__COLLECTED MATERIAL__
+-------+
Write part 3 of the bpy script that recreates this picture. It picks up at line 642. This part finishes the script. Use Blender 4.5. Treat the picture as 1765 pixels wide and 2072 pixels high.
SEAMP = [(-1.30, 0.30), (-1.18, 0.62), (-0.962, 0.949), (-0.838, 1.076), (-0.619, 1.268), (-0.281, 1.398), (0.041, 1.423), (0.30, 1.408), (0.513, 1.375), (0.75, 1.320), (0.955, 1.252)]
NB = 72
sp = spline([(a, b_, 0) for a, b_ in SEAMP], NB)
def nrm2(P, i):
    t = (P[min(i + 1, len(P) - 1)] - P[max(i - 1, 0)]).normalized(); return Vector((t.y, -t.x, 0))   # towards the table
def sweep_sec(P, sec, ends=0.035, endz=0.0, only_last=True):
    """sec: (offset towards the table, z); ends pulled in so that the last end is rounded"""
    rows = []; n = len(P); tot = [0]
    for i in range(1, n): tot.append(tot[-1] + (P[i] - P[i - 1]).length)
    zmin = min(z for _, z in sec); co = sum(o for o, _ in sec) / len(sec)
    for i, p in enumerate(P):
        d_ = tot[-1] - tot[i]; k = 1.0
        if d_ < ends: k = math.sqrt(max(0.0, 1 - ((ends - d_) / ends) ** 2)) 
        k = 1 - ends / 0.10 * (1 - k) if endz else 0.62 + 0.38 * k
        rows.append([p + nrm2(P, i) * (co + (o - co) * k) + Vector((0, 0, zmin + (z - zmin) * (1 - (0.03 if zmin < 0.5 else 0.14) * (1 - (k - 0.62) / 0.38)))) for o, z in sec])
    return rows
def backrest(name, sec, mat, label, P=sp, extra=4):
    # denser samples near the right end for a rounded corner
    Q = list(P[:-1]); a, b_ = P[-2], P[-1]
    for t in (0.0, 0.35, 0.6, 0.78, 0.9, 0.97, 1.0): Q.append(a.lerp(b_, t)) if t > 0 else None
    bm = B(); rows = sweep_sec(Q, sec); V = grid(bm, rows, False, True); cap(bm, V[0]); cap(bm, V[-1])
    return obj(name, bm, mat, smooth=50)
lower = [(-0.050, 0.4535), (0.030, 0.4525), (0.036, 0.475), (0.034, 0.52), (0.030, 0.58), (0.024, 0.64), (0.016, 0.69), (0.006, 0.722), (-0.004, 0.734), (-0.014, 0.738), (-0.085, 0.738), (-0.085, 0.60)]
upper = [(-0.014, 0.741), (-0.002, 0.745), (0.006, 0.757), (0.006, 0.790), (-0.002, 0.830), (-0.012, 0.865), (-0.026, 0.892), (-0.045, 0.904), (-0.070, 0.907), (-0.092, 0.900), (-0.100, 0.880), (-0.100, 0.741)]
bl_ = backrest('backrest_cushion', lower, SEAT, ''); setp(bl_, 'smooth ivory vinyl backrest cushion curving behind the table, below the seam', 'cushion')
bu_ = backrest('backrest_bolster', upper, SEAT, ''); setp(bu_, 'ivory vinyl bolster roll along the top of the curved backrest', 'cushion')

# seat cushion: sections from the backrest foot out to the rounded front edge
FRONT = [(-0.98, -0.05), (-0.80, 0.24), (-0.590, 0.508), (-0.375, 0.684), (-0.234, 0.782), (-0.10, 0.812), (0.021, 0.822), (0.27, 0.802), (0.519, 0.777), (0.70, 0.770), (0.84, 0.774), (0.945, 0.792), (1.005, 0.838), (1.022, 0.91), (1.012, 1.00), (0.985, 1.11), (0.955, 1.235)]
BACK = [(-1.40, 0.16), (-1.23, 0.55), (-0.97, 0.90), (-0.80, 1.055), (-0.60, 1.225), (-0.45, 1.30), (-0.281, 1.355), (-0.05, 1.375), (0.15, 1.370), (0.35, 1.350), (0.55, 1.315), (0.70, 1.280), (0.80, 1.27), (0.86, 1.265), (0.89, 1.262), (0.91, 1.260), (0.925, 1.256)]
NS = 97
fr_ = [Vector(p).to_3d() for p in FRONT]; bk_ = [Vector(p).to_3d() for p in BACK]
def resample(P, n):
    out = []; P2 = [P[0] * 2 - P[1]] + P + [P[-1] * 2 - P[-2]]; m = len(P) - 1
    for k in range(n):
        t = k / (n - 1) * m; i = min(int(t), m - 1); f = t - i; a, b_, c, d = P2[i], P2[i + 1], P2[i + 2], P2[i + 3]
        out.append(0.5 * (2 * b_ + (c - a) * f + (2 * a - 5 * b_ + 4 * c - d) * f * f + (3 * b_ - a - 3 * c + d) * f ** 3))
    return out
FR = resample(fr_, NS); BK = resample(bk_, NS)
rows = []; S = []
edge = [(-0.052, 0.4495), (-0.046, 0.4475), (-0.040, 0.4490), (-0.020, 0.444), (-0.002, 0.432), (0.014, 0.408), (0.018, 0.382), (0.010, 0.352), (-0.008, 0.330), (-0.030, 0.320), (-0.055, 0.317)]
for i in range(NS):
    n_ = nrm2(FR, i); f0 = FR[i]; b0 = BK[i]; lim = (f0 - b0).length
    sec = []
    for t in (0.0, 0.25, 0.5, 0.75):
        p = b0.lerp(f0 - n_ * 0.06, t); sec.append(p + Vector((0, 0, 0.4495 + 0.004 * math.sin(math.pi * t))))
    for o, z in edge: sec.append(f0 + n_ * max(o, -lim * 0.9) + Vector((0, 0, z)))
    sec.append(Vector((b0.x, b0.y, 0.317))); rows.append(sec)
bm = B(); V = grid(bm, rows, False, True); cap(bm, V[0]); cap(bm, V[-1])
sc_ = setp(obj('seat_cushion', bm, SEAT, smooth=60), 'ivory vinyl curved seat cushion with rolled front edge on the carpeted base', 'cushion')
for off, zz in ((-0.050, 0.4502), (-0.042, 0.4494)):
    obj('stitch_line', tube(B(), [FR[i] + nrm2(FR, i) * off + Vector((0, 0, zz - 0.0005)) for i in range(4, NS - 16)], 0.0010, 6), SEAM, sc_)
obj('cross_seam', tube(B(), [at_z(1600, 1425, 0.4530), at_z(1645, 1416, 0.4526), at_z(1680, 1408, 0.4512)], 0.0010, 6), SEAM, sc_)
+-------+
__INSTRUCTIONS FOR THE TASK__
Reproduce all of the data exactly as given.

__TASK RESULT__
Write part 3 of the bpy script that recreates this picture. It picks up at line 642. This part finishes the script. Use Blender 4.5. Treat the picture as 1765 pixels wide and 2072 pixels high.
SEAMP = [(-1.30, 0.30), (-1.18, 0.62), (-0.962, 0.949), (-0.838, 1.076), (-0.619, 1.268), (-0.281, 1.398), (0.041, 1.423), (0.30, 1.408), (0.513, 1.375), (0.75, 1.320), (0.955, 1.252)]
NB = 72
sp = spline([(a, b_, 0) for a, b_ in SEAMP], NB)
def nrm2(P, i):
    t = (P[min(i + 1, len(P) - 1)] - P[max(i - 1, 0)]).normalized(); return Vector((t.y, -t.x, 0))   # towards the table
def sweep_sec(P, sec, ends=0.035, endz=0.0, only_last=True):
    """sec: (offset towards the table, z); ends pulled in so that the last end is rounded"""
    rows = []; n = len(P); tot = [0]
    for i in range(1, n): tot.append(tot[-1] + (P[i] - P[i - 1]).length)
    zmin = min(z for _, z in sec); co = sum(o for o, _ in sec) / len(sec)
    for i, p in enumerate(P):
        d_ = tot[-1] - tot[i]; k = 1.0
        if d_ < ends: k = math.sqrt(max(0.0, 1 - ((ends - d_) / ends) ** 2)) 
        k = 1 - ends / 0.10 * (1 - k) if endz else 0.62 + 0.38 * k
        rows.append([p + nrm2(P, i) * (co + (o - co) * k) + Vector((0, 0, zmin + (z - zmin) * (1 - (0.03 if zmin < 0.5 else 0.14) * (1 - (k - 0.62) / 0.38)))) for o, z in sec])
    return rows
def backrest(name, sec, mat, label, P=sp, extra=4):
    # denser samples near the right end for a rounded corner
    Q = list(P[:-1]); a, b_ = P[-2], P[-1]
    for t in (0.0, 0.35, 0.6, 0.78, 0.9, 0.97, 1.0): Q.append(a.lerp(b_, t)) if t > 0 else None
    bm = B(); rows = sweep_sec(Q, sec); V = grid(bm, rows, False, True); cap(bm, V[0]); cap(bm, V[-1])
    return obj(name, bm, mat, smooth=50)
lower = [(-0.050, 0.4535), (0.030, 0.4525), (0.036, 0.475), (0.034, 0.52), (0.030, 0.58), (0.024, 0.64), (0.016, 0.69), (0.006, 0.722), (-0.004, 0.734), (-0.014, 0.738), (-0.085, 0.738), (-0.085, 0.60)]
upper = [(-0.014, 0.741), (-0.002, 0.745), (0.006, 0.757), (0.006, 0.790), (-0.002, 0.830), (-0.012, 0.865), (-0.026, 0.892), (-0.045, 0.904), (-0.070, 0.907), (-0.092, 0.900), (-0.100, 0.880), (-0.100, 0.741)]
bl_ = backrest('backrest_cushion', lower, SEAT, ''); setp(bl_, 'smooth ivory vinyl backrest cushion curving behind the table, below the seam', 'cushion')
bu_ = backrest('backrest_bolster', upper, SEAT, ''); setp(bu_, 'ivory vinyl bolster roll along the top of the curved backrest', 'cushion')

# seat cushion: sections from the backrest foot out to the rounded front edge
FRONT = [(-0.98, -0.05), (-0.80, 0.24), (-0.590, 0.508), (-0.375, 0.684), (-0.234, 0.782), (-0.10, 0.812), (0.021, 0.822), (0.27, 0.802), (0.519, 0.777), (0.70, 0.770), (0.84, 0.774), (0.945, 0.792), (1.005, 0.838), (1.022, 0.91), (1.012, 1.00), (0.985, 1.11), (0.955, 1.235)]
BACK = [(-1.40, 0.16), (-1.23, 0.55), (-0.97, 0.90), (-0.80, 1.055), (-0.60, 1.225), (-0.45, 1.30), (-0.281, 1.355), (-0.05, 1.375), (0.15, 1.370), (0.35, 1.350), (0.55, 1.315), (0.70, 1.280), (0.80, 1.27), (0.86, 1.265), (0.89, 1.262), (0.91, 1.260), (0.925, 1.256)]
NS = 97
fr_ = [Vector(p).to_3d() for p in FRONT]; bk_ = [Vector(p).to_3d() for p in BACK]
def resample(P, n):
    out = []; P2 = [P[0] * 2 - P[1]] + P + [P[-1] * 2 - P[-2]]; m = len(P) - 1
    for k in range(n):
        t = k / (n - 1) * m; i = min(int(t), m - 1); f = t - i; a, b_, c, d = P2[i], P2[i + 1], P2[i + 2], P2[i + 3]
        out.append(0.5 * (2 * b_ + (c - a) * f + (2 * a - 5 * b_ + 4 * c - d) * f * f + (3 * b_ - a - 3 * c + d) * f ** 3))
    return out
FR = resample(fr_, NS); BK = resample(bk_, NS)
rows = []; S = []
edge = [(-0.052, 0.4495), (-0.046, 0.4475), (-0.040, 0.4490), (-0.020, 0.444), (-0.002, 0.432), (0.014, 0.408), (0.018, 0.382), (0.010, 0.352), (-0.008, 0.330), (-0.030, 0.320), (-0.055, 0.317)]
for i in range(NS):
    n_ = nrm2(FR, i); f0 = FR[i]; b0 = BK[i]; lim = (f0 - b0).length
    sec = []
    for t in (0.0, 0.25, 0.5, 0.75):
        p = b0.lerp(f0 - n_ * 0.06, t); sec.append(p + Vector((0, 0, 0.4495 + 0.004 * math.sin(math.pi * t))))
    for o, z in edge: sec.append(f0 + n_ * max(o, -lim * 0.9) + Vector((0, 0, z)))
    sec.append(Vector((b0.x, b0.y, 0.317))); rows.append(sec)
bm = B(); V = grid(bm, rows, False, True); cap(bm, V[0]); cap(bm, V[-1])
sc_ = setp(obj('seat_cushion', bm, SEAT, smooth=60), 'ivory vinyl curved seat cushion with rolled front edge on the carpeted base', 'cushion')
for off, zz in ((-0.050, 0.4502), (-0.042, 0.4494)):
    obj('stitch_line', tube(B(), [FR[i] + nrm2(FR, i) * off + Vector((0, 0, zz - 0.0005)) for i in range(4, NS - 16)], 0.0010, 6), SEAM, sc_)
obj('cross_seam', tube(B(), [at_z(1600, 1425, 0.4530), at_z(1645, 1416, 0.4526), at_z(1680, 1408, 0.4512)], 0.0010, 6), SEAM, sc_)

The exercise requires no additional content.